• Requirements:
List every line below containing "picture".

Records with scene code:
::::::::

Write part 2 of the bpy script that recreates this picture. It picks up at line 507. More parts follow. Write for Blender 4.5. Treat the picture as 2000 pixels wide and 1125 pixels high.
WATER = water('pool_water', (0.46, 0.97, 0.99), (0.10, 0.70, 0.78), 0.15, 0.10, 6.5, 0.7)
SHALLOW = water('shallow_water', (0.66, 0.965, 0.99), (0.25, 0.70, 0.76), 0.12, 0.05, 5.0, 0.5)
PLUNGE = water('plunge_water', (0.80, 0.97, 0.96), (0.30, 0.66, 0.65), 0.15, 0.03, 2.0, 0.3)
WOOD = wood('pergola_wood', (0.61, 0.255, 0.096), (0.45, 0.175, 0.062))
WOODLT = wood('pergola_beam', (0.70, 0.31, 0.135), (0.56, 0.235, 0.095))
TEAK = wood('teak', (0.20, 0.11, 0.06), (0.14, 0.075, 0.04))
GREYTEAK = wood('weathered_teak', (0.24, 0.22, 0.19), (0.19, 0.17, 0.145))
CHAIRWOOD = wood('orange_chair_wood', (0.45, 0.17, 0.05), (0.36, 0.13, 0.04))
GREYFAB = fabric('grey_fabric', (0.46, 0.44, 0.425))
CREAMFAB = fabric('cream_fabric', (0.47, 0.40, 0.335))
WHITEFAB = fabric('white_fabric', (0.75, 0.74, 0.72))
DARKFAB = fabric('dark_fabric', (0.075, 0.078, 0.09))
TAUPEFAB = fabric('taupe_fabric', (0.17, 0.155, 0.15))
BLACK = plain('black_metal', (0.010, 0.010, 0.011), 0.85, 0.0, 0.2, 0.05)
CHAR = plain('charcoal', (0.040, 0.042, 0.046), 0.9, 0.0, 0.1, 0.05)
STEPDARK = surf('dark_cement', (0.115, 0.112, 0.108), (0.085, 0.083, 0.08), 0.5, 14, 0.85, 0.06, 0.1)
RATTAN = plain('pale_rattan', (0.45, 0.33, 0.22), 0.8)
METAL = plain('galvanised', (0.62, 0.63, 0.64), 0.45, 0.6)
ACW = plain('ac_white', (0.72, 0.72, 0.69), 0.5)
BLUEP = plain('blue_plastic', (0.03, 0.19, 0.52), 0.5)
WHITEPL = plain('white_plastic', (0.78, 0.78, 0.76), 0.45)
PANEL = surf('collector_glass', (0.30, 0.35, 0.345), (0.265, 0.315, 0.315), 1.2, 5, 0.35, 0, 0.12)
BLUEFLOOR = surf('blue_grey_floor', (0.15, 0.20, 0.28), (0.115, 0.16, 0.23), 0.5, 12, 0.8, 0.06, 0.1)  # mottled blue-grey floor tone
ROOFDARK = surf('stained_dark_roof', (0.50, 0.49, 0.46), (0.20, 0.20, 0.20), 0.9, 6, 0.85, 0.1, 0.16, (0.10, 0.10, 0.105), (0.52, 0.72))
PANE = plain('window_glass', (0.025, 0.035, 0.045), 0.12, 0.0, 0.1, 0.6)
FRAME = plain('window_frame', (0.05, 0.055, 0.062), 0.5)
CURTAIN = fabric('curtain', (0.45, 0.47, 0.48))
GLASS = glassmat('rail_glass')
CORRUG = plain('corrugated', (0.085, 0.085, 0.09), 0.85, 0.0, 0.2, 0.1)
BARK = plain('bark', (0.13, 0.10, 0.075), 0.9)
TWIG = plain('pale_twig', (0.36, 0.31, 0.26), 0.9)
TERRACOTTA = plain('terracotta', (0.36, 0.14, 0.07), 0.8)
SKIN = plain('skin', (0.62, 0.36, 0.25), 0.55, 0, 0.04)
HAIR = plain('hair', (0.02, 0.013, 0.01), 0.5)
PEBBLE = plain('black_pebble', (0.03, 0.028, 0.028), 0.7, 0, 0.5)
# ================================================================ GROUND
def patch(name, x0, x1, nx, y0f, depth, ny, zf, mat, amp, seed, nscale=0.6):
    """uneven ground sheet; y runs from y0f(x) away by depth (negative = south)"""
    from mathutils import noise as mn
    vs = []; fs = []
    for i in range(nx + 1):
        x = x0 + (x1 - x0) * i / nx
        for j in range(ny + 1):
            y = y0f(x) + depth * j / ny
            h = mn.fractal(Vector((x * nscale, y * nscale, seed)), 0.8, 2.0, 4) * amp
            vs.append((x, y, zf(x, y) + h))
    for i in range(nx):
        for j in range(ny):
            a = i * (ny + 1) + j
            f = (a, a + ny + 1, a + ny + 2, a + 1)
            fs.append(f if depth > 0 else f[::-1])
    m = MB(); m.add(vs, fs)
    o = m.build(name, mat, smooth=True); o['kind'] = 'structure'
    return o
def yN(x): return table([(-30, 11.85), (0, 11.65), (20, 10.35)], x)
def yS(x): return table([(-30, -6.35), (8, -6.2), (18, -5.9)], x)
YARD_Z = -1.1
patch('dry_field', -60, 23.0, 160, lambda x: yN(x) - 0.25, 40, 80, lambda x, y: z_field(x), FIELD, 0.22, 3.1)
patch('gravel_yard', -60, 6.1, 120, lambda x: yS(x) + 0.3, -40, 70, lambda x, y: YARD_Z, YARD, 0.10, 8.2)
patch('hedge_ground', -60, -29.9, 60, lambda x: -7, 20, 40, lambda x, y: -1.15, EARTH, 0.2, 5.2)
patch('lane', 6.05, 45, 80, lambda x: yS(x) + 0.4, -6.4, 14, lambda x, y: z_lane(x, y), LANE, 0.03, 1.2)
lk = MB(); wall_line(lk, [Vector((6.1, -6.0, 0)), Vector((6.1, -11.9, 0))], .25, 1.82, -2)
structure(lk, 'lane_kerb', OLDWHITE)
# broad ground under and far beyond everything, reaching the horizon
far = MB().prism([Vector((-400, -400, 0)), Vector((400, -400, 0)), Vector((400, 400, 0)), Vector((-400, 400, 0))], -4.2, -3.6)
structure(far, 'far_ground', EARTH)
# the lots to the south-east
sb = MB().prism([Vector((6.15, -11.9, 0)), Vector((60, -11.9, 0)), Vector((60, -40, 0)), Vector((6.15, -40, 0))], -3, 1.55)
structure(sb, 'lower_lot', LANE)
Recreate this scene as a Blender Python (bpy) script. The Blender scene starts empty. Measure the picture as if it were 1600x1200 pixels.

::::::::

• The response:
Write part 2 of the bpy script that recreates this picture. It picks up at line 507. More parts follow. Write for Blender 4.5. Treat the picture as 2000 pixels wide and 1125 pixels high.
Recreate this scene as a Blender Python (bpy) script. The Blender scene starts empty. Measure the picture as if it were 1600x1200 pixels.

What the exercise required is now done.